Le réel commençait donc à s'immiscer dans la littérature, et le journaliste Rafael H. Valle (1891-1959) est d'autant plus important si on ne se contente pas de le louer pour ses récits de voyage et ses biographies (Visión del Perú, Tres pensadores de América, México en el mundo de hoy, etc.), mais si on l'inscrit dans cette veine novatrice. C'est encore le réel qui rattrapa la Génération 35 car bien qu'on la qualifie de bohème – un adjectif qui n'aurait pas déplu à Clementina Suárez (1902-1992), « mère de la poésie hondurienne », réputée pour sa liberté de ton et de mœurs –, elle est aussi dite Génération de la dictature puisqu'elle évolua sous Tiburcio Carías Andino. L'avant-garde se fit alors critique mais aussi soucieuse de donner voix aux plus humbles, c'est ainsi que les paysans honduriens devinrent les personnages centraux du « criollismo », littérature régionaliste à vocation culturelle, dont Marcos Carias Reyes (1905-1949) fut le pionnier. À ses côtés, dans cette Génération 35, il faudrait encore mentionner, entre autres, Claudio Barrera volontiers politique dans ses écrits (La pregunta infinita, Fechas de sangre, La liturgia del sueño, …), Argentina Díaz Lozano qui fut pressentie pour le Nobel en 1974, Oscar Castañeda Batres (Digo el amor, La estrella vulnerada, Madre Honduras), Jacobo Carcamo qui reçut le prestigieux prix Ramón Rosa en 1955, un an après celui de Barrera, et bien sûr Alejandro Castro, fondateur de la revue Tegucigalpa au sein de laquelle se réunirent ces auteurs. Les publications qui accueillirent dans leurs colonnes des écrits plus ou moins engagés furent en effet nombreuses, les liens entre la presse et la littérature étant particulièrement forts au Honduras. Ce n'est alors peut-être pas un hasard si celui qui a signé le roman le plus célèbre de son pays excella dans ces deux domaines, et si Prisión verde initia le genre du réalisme social. Ramón Amaya Amador était donc journaliste, mais avant cela il occupa plusieurs emplois, précaires, dont un dans une plantation de bananes. C'est de cette expérience dont il s'inspira dans son livre, dénonçant les conditions de travail et l'attribution des terres aux plus riches propriétaires agricoles. Écrit durant la dictature, cet ouvrage dut être publié à l'étranger, et c'est également loin de son pays natal qu'Amador trouva la mort en 1966, à 50 ans, dans un accident d'avion.
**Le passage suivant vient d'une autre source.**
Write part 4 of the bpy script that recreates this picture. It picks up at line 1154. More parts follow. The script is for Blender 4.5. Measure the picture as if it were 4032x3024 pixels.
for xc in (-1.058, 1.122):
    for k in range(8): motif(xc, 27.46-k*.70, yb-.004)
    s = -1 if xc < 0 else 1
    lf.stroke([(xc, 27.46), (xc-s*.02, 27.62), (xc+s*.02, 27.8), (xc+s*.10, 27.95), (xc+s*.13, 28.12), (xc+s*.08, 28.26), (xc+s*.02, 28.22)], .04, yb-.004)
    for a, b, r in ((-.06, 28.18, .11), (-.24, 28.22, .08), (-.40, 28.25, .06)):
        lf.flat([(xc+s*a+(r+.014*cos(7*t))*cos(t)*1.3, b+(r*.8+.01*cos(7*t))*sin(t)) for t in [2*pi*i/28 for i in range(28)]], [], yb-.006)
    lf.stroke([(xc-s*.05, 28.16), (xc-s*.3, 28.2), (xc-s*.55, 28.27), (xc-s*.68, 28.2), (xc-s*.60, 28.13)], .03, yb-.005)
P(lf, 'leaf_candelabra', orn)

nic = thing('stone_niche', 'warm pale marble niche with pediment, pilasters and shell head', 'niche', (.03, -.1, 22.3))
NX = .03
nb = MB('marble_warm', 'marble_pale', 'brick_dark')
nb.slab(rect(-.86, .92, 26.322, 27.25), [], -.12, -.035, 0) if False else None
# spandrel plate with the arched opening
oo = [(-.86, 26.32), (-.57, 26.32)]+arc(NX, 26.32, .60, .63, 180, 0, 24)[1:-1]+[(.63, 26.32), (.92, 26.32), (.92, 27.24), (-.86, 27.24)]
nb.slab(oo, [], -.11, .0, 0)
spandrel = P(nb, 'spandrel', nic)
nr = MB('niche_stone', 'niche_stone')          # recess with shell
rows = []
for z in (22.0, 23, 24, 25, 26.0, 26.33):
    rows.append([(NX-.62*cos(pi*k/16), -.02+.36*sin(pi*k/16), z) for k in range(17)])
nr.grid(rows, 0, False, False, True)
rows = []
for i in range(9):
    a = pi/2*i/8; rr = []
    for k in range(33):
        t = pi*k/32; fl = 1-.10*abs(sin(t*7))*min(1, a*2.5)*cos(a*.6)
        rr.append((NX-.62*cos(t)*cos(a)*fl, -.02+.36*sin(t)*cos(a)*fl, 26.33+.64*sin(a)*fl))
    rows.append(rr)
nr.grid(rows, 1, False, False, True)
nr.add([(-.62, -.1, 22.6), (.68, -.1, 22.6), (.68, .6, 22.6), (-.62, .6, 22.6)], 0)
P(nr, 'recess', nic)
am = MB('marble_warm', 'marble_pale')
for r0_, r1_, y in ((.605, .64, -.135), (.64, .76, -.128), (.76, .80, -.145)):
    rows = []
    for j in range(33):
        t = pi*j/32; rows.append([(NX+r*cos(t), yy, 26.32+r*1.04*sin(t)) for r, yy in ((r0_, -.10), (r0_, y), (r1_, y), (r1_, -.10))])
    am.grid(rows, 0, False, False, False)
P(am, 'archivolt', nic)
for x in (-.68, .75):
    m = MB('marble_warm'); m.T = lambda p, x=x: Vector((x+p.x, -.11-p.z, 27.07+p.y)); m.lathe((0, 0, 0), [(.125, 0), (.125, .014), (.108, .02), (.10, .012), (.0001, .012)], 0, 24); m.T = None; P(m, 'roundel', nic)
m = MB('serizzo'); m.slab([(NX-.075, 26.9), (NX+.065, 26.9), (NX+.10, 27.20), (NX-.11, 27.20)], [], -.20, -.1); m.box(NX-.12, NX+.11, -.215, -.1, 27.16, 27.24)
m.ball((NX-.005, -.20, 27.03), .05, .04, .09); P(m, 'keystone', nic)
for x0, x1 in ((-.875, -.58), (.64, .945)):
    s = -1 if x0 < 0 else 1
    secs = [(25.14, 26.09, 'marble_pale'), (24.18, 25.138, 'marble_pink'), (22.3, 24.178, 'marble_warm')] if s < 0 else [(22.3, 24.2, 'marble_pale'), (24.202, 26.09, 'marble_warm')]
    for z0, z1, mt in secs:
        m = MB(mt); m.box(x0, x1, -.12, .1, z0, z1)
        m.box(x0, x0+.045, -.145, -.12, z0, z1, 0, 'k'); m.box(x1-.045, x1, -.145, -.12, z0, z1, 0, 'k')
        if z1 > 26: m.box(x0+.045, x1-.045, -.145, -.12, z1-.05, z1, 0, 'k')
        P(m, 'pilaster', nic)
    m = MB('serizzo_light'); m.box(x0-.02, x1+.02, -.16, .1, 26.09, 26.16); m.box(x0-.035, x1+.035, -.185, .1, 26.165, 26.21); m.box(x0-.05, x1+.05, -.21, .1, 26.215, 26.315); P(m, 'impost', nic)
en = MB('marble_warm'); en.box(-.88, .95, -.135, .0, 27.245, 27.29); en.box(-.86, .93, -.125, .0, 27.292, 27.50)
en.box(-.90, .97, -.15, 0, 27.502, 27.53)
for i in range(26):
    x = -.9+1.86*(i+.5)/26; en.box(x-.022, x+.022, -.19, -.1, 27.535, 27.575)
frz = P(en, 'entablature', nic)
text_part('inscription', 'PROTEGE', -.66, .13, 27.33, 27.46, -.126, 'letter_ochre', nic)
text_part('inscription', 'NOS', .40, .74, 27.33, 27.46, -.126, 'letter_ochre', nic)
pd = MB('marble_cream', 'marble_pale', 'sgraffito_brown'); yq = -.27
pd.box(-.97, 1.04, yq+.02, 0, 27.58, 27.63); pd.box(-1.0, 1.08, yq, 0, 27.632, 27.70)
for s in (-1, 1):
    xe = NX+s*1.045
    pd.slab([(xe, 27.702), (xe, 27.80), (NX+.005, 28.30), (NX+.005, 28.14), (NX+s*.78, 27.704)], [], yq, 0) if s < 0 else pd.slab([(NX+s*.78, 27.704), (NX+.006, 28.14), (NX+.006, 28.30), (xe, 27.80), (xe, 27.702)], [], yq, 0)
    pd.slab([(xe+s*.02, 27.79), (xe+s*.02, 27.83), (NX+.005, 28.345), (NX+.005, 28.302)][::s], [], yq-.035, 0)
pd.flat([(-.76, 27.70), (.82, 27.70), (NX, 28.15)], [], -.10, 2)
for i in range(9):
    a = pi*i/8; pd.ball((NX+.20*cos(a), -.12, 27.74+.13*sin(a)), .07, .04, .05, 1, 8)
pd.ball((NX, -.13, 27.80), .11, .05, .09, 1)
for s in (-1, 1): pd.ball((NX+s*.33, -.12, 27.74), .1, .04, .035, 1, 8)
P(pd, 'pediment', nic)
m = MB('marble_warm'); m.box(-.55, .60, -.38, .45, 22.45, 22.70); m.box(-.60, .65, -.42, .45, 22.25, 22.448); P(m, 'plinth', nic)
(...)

Interpeller et dénoncer, tel était également le credo de Roberto Sosa (1930-2011) dont la renommée internationale vient aussi du fait qu'il ait su apporter un souffle nouveau à la poésie hondurienne. Bien que les rapports avec les autorités ne se soient pas toujours apaisés, la littérature a réussi à se déployer dès la fin du XXe siècle, il suffit pour s'en convaincre d'étudier les parcours d'Eduardo Bahr, Julio Escoto, Ernesto Bondy Reyes ou encore Jorge Luis Oviedo qui, outre leur œuvre littéraire, ont beaucoup fait pour développer la vie intellectuelle, en créant des revues, des ateliers d'écriture, des maisons d'édition, des troupes de théâtre… La relève semble assurée par la nouvelle génération, dont Raúl López Lemus (Sombra en el Tintero qui fit de lui le premier Hondurien à recevoir le Prix Mario Monteforte Toledo au Guatemala), Kalton Harold Bruhl, membre de l'Académie hondurienne, ou Giovanni Rodríguez dont Los días y los muertos (2016) a marqué par sa violence et son réalisme.